══ Data shown ══
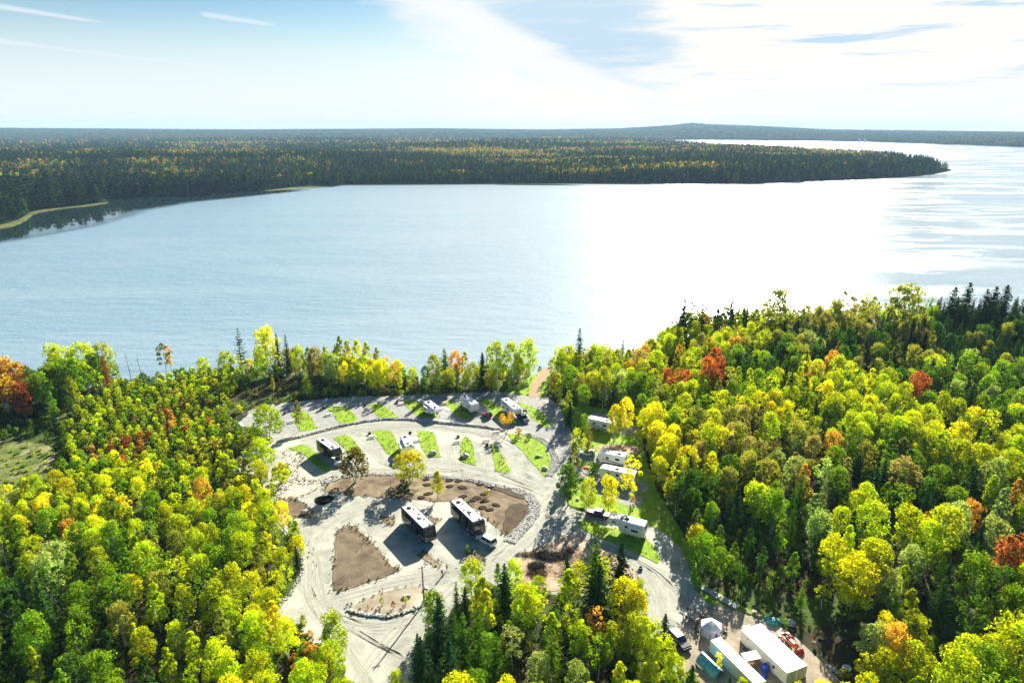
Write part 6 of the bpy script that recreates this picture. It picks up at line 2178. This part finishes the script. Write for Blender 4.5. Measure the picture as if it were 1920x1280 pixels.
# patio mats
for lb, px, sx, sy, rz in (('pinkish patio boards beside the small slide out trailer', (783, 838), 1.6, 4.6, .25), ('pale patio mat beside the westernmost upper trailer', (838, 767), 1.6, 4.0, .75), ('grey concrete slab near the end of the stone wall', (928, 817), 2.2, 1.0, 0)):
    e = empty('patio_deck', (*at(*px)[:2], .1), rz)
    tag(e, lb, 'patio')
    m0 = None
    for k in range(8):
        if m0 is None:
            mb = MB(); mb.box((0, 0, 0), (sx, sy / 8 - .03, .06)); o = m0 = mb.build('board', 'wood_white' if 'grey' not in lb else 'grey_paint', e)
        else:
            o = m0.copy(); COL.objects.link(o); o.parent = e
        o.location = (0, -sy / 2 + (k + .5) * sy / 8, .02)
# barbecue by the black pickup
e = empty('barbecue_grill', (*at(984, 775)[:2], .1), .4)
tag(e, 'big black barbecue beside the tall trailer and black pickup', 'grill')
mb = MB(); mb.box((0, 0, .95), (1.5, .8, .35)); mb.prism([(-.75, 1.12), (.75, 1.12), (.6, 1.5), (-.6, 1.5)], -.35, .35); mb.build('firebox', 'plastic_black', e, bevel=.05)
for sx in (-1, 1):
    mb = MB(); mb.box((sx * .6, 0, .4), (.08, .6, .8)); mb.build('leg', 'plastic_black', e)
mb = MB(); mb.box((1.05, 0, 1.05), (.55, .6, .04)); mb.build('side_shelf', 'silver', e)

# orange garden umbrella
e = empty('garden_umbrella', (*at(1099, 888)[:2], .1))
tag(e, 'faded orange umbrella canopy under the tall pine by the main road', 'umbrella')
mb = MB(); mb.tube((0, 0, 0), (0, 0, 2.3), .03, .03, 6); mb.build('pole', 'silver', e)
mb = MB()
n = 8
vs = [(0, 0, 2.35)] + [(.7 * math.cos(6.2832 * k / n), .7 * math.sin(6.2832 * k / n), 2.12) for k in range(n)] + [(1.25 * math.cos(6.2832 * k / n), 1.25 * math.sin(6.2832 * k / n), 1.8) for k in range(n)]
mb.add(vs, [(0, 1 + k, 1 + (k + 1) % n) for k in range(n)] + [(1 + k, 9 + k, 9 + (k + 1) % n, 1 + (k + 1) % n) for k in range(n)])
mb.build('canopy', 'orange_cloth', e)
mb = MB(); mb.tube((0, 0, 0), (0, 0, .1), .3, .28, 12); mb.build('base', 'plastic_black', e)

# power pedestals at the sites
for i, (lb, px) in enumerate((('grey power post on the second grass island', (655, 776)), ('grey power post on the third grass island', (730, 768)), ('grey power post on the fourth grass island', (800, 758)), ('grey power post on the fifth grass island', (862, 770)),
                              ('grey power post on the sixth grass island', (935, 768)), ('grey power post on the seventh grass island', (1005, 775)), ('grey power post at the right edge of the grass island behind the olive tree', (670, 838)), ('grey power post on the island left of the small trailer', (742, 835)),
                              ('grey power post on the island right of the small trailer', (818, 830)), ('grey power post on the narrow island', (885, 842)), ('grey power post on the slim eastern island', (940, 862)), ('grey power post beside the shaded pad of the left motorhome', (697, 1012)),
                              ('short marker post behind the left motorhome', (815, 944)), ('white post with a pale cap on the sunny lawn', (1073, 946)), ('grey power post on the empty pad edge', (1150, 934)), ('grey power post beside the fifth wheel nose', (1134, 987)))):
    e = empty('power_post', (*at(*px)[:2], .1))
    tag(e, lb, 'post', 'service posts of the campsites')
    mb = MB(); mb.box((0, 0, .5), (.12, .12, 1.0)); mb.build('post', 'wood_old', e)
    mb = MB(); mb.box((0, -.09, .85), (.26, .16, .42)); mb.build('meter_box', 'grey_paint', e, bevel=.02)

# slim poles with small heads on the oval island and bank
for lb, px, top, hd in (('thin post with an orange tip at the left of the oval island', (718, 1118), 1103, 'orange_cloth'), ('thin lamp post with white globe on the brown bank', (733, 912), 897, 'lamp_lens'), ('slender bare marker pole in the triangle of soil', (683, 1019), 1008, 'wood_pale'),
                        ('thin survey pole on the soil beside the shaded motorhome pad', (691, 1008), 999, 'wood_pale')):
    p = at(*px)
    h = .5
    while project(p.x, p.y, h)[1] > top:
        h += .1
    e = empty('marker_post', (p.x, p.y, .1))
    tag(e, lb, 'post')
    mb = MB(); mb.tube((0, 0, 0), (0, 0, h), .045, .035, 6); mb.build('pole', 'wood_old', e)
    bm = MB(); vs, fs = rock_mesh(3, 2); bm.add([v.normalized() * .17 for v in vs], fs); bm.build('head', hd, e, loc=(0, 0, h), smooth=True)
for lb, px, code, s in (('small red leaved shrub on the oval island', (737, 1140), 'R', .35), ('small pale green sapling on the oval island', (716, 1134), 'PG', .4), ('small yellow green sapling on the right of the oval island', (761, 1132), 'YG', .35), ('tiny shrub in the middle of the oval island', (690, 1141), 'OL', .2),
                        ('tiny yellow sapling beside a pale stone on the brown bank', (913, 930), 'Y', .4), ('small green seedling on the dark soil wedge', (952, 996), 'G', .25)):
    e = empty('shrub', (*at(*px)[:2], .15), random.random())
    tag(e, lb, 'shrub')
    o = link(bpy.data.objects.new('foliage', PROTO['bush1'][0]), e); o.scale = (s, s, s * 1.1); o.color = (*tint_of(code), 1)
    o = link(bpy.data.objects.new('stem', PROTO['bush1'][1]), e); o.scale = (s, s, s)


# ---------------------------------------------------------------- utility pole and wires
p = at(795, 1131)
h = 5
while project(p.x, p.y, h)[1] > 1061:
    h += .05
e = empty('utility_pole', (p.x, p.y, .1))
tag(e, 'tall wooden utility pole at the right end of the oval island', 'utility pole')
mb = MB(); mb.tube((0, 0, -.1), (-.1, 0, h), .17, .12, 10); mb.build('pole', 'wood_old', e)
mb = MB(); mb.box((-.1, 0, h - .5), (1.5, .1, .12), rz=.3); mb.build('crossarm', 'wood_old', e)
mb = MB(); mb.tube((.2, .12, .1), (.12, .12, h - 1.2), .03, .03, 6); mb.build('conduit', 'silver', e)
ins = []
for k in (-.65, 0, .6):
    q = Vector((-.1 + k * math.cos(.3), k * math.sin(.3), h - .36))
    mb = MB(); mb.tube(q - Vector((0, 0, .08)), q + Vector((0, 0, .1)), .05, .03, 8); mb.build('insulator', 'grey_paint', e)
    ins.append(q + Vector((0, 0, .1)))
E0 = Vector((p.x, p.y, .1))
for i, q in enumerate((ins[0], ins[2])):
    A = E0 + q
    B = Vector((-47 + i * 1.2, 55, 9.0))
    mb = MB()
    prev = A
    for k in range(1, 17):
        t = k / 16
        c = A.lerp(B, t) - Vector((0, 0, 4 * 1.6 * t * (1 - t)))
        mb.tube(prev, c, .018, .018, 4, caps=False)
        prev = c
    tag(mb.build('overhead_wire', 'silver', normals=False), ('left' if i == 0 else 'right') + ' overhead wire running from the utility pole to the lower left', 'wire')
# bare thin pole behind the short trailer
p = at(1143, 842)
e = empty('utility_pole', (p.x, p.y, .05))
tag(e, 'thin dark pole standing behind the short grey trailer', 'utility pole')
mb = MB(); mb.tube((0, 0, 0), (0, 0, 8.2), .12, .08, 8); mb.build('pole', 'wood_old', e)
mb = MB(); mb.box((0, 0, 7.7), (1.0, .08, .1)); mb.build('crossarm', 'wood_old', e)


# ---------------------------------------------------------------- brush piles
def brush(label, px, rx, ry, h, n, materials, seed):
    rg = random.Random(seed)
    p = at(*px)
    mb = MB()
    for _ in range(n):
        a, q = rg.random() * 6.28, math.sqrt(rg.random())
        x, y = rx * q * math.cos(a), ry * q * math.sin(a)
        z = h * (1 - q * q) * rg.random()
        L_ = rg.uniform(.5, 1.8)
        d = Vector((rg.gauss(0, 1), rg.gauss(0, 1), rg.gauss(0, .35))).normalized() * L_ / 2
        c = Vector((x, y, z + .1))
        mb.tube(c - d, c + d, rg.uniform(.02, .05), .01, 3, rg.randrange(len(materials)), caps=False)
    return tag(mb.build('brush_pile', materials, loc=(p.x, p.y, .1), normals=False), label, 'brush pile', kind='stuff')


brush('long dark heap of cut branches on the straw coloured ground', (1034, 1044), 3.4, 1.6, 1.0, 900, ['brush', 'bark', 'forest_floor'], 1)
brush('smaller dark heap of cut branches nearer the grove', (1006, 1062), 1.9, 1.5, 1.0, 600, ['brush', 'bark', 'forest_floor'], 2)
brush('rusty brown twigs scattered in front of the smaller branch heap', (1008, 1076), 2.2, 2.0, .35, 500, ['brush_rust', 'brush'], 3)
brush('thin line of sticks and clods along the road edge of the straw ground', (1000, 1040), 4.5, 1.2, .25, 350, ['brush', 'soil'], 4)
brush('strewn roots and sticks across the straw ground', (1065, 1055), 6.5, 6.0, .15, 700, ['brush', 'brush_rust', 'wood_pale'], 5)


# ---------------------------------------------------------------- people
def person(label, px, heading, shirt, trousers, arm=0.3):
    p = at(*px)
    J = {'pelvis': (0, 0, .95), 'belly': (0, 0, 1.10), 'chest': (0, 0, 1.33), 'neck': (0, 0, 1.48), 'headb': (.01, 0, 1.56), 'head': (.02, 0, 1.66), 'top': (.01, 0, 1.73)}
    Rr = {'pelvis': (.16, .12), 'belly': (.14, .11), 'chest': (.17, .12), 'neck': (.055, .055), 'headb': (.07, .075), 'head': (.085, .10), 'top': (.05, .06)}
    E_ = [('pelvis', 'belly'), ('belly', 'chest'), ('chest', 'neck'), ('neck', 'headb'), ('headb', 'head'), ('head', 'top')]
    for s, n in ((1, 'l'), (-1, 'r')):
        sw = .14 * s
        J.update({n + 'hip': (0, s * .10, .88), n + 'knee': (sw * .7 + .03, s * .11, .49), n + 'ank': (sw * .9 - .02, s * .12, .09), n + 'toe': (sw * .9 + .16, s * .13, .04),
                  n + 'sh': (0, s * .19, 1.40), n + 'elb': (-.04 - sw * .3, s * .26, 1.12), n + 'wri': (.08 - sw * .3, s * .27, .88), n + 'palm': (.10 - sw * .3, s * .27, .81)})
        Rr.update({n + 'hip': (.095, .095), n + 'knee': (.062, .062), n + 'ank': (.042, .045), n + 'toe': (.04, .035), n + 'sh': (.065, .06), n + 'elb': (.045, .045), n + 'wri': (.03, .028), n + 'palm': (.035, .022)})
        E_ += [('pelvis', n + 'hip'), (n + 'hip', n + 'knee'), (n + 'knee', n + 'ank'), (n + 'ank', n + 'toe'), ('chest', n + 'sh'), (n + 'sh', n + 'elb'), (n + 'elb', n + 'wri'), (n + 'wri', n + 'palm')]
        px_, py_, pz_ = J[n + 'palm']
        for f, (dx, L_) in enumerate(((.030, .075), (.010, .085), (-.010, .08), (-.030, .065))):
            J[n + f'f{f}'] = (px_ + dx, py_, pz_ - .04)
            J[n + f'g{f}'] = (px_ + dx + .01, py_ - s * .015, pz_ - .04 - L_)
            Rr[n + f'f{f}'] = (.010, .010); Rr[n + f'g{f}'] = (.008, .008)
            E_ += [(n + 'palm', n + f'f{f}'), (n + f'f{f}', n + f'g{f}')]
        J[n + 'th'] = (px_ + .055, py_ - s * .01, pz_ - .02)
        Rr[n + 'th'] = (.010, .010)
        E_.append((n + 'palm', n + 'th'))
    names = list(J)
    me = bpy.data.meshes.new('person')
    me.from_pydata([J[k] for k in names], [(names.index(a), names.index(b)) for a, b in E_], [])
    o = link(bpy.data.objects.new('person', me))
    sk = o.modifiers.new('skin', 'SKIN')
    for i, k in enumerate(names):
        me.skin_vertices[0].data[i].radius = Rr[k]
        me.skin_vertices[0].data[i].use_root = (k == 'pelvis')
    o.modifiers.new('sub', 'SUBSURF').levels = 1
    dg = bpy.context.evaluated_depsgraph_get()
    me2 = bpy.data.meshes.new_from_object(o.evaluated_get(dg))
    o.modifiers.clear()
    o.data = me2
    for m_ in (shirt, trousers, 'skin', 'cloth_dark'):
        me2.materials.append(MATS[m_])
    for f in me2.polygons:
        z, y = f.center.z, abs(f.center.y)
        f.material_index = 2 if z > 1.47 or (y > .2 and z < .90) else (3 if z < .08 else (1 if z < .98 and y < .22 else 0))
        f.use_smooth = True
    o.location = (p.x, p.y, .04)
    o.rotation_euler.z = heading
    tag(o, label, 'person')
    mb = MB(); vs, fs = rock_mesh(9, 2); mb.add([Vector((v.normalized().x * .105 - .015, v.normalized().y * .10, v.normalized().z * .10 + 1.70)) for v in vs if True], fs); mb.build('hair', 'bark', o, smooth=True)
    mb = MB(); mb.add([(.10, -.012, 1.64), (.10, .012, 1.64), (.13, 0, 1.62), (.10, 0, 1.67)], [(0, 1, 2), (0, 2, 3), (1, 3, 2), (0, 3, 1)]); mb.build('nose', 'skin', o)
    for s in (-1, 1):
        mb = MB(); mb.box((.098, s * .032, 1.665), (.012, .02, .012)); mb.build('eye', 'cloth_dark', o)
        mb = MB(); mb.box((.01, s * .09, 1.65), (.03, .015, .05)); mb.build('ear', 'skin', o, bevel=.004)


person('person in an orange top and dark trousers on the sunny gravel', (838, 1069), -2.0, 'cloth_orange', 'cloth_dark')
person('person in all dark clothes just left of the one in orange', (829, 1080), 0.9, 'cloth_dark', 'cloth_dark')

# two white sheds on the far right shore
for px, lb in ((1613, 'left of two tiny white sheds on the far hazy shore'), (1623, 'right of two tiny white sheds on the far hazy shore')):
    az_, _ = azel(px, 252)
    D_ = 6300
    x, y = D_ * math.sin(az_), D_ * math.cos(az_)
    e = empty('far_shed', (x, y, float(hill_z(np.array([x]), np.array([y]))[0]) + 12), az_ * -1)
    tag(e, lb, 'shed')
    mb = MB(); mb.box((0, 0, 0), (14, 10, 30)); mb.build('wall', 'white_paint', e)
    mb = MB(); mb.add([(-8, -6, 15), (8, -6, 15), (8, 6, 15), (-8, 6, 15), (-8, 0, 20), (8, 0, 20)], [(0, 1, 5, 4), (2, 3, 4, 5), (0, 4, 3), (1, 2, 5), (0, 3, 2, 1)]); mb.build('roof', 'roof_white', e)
═══
◆ Goal: Restate the data word for word from its first line through the line with "mb = MB(); mb.box((1.05, 0, 1.05), (.55, .6, .04));", leaving out any picture along the way.

◆ Solution to this problem:
Write part 6 of the bpy script that recreates this picture. It picks up at line 2178. This part finishes the script. Write for Blender 4.5. Measure the picture as if it were 1920x1280 pixels.
# patio mats
for lb, px, sx, sy, rz in (('pinkish patio boards beside the small slide out trailer', (783, 838), 1.6, 4.6, .25), ('pale patio mat beside the westernmost upper trailer', (838, 767), 1.6, 4.0, .75), ('grey concrete slab near the end of the stone wall', (928, 817), 2.2, 1.0, 0)):
    e = empty('patio_deck', (*at(*px)[:2], .1), rz)
    tag(e, lb, 'patio')
    m0 = None
    for k in range(8):
        if m0 is None:
            mb = MB(); mb.box((0, 0, 0), (sx, sy / 8 - .03, .06)); o = m0 = mb.build('board', 'wood_white' if 'grey' not in lb else 'grey_paint', e)
        else:
            o = m0.copy(); COL.objects.link(o); o.parent = e
        o.location = (0, -sy / 2 + (k + .5) * sy / 8, .02)
# barbecue by the black pickup
e = empty('barbecue_grill', (*at(984, 775)[:2], .1), .4)
tag(e, 'big black barbecue beside the tall trailer and black pickup', 'grill')
mb = MB(); mb.box((0, 0, .95), (1.5, .8, .35)); mb.prism([(-.75, 1.12), (.75, 1.12), (.6, 1.5), (-.6, 1.5)], -.35, .35); mb.build('firebox', 'plastic_black', e, bevel=.05)
for sx in (-1, 1):
    mb = MB(); mb.box((sx * .6, 0, .4), (.08, .6, .8)); mb.build('leg', 'plastic_black', e)
mb = MB(); mb.box((1.05, 0, 1.05), (.55, .6, .04)); mb.build('side_shelf', 'silver', e)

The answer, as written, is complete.